Average Directional Movement Index

Average Directional Movement Index Technical Indicator (ADX) helps to determine if there is a price trend. It was developed and described in detail by Welles Wilder in his book "New concepts in technical trading systems".

The simplest trading method based on the system of directional movement implies comparison of two direction indicators: the 14-period +DI one and the 14-period -DI. To do this, one either puts the charts of indicators one on top of the other, or +DI is subtracted from -DI. W. Wilder recommends buying when +DI is higher than -DI, and selling when +DI sinks lower than -DI.

To these simple commercial rules Wells Wilder added "a rule of points of extremum". It is used to eliminate false signals and decrease the number of deals. According to the principle of points of extremum, the "point of extremum" is the point when +DI and -DI cross each other. If +DI raises higher than -DI, this point will be the maximum price of the day when they cross. If +DI is lower than -DI, this point will be the minimum price of the day they cross.

The point of extremum is used then as the market entry level. Thus, after the signal to buy (+DI is higher than -DI) one must wait till the price has exceeded the point of extremum, and only then buy. However, if the price fails to exceed the level of the point of extremum, one should retain the short position.

ADX = SUM[(+DI-(-DI))/(+DI+(-DI)), N]/N

N — the number of periods used in the calculation.
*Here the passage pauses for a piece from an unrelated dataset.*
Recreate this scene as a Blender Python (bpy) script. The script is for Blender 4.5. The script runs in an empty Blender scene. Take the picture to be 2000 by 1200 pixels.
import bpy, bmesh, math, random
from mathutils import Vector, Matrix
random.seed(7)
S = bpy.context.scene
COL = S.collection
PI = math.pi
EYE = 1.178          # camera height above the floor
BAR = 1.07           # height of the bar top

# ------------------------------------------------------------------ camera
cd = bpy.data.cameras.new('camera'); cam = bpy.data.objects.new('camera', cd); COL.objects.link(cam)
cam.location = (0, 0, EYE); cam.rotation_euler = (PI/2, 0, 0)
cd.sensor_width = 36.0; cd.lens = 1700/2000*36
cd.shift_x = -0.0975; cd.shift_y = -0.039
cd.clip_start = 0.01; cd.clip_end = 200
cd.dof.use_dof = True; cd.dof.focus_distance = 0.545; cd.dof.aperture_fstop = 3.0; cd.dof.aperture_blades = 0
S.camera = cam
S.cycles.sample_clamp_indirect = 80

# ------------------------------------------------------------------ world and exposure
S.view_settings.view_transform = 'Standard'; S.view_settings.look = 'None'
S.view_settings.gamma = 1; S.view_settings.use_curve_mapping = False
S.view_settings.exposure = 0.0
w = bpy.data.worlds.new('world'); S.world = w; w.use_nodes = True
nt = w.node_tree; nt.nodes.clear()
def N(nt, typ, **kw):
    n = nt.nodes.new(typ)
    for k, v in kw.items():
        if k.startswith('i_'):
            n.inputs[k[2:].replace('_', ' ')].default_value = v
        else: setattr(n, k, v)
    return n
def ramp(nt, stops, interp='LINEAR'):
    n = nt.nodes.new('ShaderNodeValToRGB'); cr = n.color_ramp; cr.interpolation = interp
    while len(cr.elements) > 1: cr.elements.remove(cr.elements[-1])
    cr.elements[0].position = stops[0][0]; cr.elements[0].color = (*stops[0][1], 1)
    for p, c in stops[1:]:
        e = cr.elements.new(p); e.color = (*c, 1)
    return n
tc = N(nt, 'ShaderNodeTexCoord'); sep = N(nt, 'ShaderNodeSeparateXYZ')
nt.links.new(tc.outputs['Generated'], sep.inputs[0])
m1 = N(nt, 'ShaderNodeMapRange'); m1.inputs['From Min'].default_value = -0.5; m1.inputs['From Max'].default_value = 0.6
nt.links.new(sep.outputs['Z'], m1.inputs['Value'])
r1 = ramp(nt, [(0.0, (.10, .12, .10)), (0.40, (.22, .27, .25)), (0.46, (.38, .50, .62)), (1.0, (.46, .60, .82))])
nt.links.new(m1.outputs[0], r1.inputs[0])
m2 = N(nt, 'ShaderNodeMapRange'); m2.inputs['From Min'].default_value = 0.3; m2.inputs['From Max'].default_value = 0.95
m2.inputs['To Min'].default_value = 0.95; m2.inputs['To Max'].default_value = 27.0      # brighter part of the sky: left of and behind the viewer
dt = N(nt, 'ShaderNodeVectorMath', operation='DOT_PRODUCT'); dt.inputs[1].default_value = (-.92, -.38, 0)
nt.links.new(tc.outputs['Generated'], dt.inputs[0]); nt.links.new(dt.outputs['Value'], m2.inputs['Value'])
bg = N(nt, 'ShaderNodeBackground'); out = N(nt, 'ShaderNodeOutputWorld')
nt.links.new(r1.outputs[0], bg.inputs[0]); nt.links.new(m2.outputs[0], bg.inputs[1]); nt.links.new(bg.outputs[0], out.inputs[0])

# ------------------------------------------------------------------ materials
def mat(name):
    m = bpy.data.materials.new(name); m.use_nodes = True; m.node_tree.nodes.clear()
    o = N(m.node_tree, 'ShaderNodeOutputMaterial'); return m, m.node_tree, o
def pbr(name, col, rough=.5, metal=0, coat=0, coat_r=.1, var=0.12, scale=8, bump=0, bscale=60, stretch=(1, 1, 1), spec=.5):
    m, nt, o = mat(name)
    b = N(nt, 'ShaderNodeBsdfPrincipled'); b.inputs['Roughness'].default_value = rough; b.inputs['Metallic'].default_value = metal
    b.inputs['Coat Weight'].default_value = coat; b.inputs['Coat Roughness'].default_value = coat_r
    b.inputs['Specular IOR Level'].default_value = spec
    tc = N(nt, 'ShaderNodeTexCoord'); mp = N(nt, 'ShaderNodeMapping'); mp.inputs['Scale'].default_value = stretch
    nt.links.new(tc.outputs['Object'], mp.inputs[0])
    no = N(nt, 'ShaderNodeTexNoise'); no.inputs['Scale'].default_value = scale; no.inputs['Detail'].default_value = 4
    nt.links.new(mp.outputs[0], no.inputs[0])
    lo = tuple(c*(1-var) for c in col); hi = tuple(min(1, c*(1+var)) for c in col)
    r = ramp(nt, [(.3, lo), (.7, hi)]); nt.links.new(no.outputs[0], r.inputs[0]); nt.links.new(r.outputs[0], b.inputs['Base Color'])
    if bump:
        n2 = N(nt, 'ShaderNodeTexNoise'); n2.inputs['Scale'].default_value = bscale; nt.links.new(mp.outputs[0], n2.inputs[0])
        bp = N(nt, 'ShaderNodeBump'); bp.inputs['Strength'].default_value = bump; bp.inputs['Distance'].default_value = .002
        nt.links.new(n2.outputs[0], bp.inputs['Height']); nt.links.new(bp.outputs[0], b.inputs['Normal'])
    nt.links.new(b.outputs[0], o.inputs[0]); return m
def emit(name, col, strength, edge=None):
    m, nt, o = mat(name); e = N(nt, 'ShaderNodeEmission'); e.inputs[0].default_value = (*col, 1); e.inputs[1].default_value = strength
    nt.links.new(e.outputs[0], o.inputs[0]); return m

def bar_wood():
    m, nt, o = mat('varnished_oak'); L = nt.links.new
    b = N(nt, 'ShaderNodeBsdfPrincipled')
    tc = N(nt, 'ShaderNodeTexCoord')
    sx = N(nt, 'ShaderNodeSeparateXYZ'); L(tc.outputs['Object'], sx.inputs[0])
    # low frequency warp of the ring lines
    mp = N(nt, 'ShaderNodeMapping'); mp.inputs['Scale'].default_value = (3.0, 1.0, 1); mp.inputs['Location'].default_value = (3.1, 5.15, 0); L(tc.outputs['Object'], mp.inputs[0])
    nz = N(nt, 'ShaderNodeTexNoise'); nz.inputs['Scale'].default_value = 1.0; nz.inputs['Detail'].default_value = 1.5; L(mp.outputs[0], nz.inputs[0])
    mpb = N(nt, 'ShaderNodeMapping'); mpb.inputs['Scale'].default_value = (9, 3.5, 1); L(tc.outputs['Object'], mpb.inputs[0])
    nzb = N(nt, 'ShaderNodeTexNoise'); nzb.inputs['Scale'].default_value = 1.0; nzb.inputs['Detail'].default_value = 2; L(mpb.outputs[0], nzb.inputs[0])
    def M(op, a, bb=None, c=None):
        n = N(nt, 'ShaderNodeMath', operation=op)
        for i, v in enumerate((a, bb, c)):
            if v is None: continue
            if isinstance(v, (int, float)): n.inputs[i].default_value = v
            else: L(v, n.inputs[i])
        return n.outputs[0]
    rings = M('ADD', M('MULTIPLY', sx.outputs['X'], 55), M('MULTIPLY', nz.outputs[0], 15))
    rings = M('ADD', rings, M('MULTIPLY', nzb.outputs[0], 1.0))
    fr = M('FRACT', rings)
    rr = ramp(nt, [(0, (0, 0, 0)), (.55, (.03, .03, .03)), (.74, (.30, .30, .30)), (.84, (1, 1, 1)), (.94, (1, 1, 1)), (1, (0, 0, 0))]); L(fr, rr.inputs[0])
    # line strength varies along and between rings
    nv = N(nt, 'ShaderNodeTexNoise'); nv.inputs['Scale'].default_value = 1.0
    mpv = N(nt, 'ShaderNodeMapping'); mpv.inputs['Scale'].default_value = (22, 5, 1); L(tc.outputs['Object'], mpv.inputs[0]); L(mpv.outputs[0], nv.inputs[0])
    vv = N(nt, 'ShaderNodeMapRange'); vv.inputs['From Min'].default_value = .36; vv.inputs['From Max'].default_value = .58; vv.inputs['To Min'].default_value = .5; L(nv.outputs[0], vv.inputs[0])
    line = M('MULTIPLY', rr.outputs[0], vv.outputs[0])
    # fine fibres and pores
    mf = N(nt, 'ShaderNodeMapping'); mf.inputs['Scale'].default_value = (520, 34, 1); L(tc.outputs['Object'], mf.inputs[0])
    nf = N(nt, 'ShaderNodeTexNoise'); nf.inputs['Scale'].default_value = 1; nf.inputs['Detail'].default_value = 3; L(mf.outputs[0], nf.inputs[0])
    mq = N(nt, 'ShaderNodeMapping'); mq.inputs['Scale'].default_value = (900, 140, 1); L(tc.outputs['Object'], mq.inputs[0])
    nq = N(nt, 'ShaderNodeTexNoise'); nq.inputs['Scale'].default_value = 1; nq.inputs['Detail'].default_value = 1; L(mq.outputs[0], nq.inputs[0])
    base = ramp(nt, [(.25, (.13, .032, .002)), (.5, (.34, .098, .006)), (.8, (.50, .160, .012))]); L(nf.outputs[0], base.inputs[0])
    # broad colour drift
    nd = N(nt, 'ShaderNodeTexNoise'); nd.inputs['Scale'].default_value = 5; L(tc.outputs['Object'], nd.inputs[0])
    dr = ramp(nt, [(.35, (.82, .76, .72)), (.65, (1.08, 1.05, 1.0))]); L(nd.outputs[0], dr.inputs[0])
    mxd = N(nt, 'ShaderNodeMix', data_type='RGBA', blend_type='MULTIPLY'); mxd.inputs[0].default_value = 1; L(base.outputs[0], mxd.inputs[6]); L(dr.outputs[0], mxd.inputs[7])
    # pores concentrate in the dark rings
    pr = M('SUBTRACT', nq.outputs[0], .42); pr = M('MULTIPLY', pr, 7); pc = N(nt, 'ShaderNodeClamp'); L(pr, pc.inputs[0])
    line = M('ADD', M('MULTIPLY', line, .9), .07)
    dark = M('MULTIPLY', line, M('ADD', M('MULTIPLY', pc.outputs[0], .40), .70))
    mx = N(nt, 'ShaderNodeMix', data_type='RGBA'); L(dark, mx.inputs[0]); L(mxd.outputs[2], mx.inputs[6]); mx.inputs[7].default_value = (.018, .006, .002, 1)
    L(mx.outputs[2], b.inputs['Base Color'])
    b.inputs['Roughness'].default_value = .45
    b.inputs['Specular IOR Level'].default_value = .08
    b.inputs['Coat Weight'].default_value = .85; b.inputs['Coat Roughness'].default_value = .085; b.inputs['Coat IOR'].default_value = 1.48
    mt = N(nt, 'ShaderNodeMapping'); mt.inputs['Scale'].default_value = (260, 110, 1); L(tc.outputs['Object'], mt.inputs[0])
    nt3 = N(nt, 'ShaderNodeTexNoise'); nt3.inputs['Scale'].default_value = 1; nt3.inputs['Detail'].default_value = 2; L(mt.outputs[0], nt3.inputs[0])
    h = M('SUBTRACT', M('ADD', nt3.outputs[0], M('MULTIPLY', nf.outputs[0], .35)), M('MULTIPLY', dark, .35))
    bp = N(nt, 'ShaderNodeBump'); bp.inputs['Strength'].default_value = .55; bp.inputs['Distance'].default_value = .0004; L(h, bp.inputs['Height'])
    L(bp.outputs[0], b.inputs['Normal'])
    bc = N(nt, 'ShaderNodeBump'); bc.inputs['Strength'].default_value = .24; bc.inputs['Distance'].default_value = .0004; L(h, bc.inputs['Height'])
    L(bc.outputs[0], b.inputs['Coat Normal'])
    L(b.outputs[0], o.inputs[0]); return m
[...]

A number of different trading systems have developed around Directional Movement. The following rules are based on the system presented by Dr Alexander Elder in Trading for a Living:

Go long when +DI is above -DI and either:

  • ADX rises while +DI and ADX are above -DI; or
  • ADX turns up from below +DI and -DI.
Exit when +DI crosses below -DI.

Go short when -DI is above +DI and either:

  • ADX rises while -DI and ADX are above +DI; or
  • ADX turns up from below +DI and -DI.
Exit when -DI crosses below +DI.
Use stop-losses at all times.


Declining ADX shows that the market is losing direction. When ADX falls below both +DI and -DI it signals a lifeless market. Do not trade with DMS until ADX has clearly turned off the bottom. Dr Elder suggests waiting until ADX rises 4 steps off its low (e.g. ADX rises to 19 from a low of 15). The longer that ADX has remained below both +DI and -DI the stronger the subsequent trend is likely to be.
When ADX rises above both +DI and -DI it signals that the market is becoming overheated. Take profits when ADX turns downwards from above +DI and -DI.